What’s at Stake in Donald Trump’s RNC Speech Tonight

2016 Republican National Convention - Day 1
Feeling improvisational? Photo: Tasos Katopodis/2016 Tasos Katopodis

A personal confession: I used to be a political speechwriter. And as fate would have it, I did not write for many naturally gifted speakers. One would read from a text but would systematically change certain words to make the grammar incorrect. Another would stare at the speech text intently while rambling incoherently, as colleagues who knew I had “written” the speech sneaked shocked looks at me.

So I have some sympathy for Donald Trump’s campaign staff, which almost certainly has no idea what Trump will do, with or without the words that scroll on the teleprompter tonight. Normally a presidential nominating acceptance speech is carefully prepared, vetted, focus-grouped, and rehearsed well in advance, and the candidate would no more ad lib than a priest would take liberties with the Words of Institution that consecrate bread and wine at the communion table. But this is not a normal politician or a normal convention.

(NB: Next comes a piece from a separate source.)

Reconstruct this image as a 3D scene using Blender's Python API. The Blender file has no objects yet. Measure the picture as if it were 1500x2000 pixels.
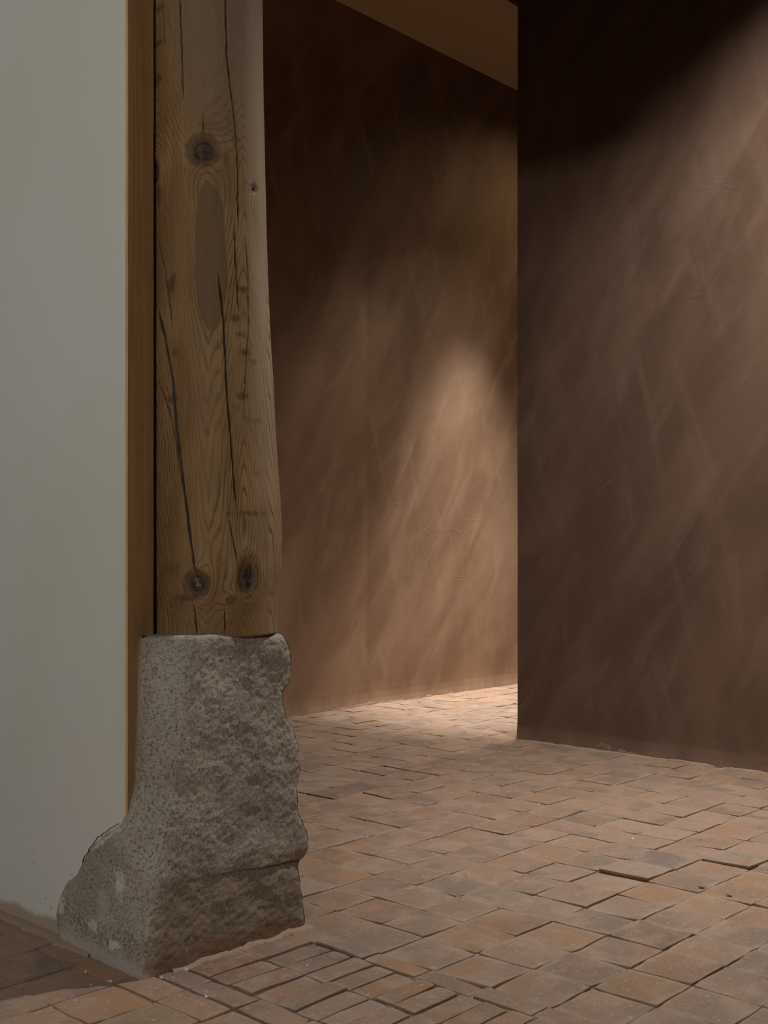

Trump’s task tonight is as difficult and important as a 30-foot putt in a sudden-death playoff at a Grand Slam golf tournament. After three days of disorder and raw emotion, he needs to keep the delegates from frightening expressions of wild distemper. Perhaps the constant chants of “Lock her up!” every time Hillary Clinton’s name is uttered are okay for early-evening sessions when even the cable networks choose to feature their own bloviators instead of the voices from the podium. But it’s not the right atmosphere for the nominee’s speech on “Make America One Again” night.  Trump needs to make the case to restive Republicans why Ted Cruz is wrong in suggesting it’s okay to wander to other ballot lines in November so long as one is following her or his sovereign conscience. He needs to fill in some of the potholes he’s busily dug in past public appearances. And most of all, he needs to look and sound presidential, not like some former general plotting a coup d’état in an unstable developing country.

But before he can do any of that, Trump will have to take his speech seriously enough either to read it or memorize it. And deliberately or not, his track record is such that if he sticks to a script he may get rapturous reviews regardless of what he actually says.

At the Washington Post today, Paul Waldman warns against the tendency to “grade Donald Trump’s acceptance speech on a curve”:

In part because his events generally showcase a bizarre combination of tedium and brownshirt rally, on the few occasions where Trump has delivered a prepared speech, pundits acted as though he were an eight-year-old giving his first clarinet recital. It barely mattered what it actually contained; he was lauded for getting all the way through it without doing anything shocking or offensive. Look at how “disciplined” he’s become! He stuck to the script! There were no insults thrown at minority groups! This new Trump really looks presidential!

The temptation to socially promote Trump’s big speech will be all the more powerful because this convention has surely been the least disciplined in a long, long time in terms of speakers sticking to the script and the schedule. I’ve worked in the boiler room in six Democratic conventions, and I can count on three fingers the speakers who ever dared to blow off the ‘prompter or blow through the red lights indicating time is up. It’s happened so many times in Cleveland that I can’t count them at all.

But Waldman’s right: Getting through a speech without calamity is not a decent standard of performance for a presidential candidate unless you are Warren Harding in 1920 or FDR in 1932 or Ike in 1952 and the fundamentals guarantee you a huge victory no matter what you do. Presumably not even Donald Trump himself thinks this election will be that easy. So he really might want to show up and deliver the performance of his life tonight.  It’s an uphill slog to November, even if he does.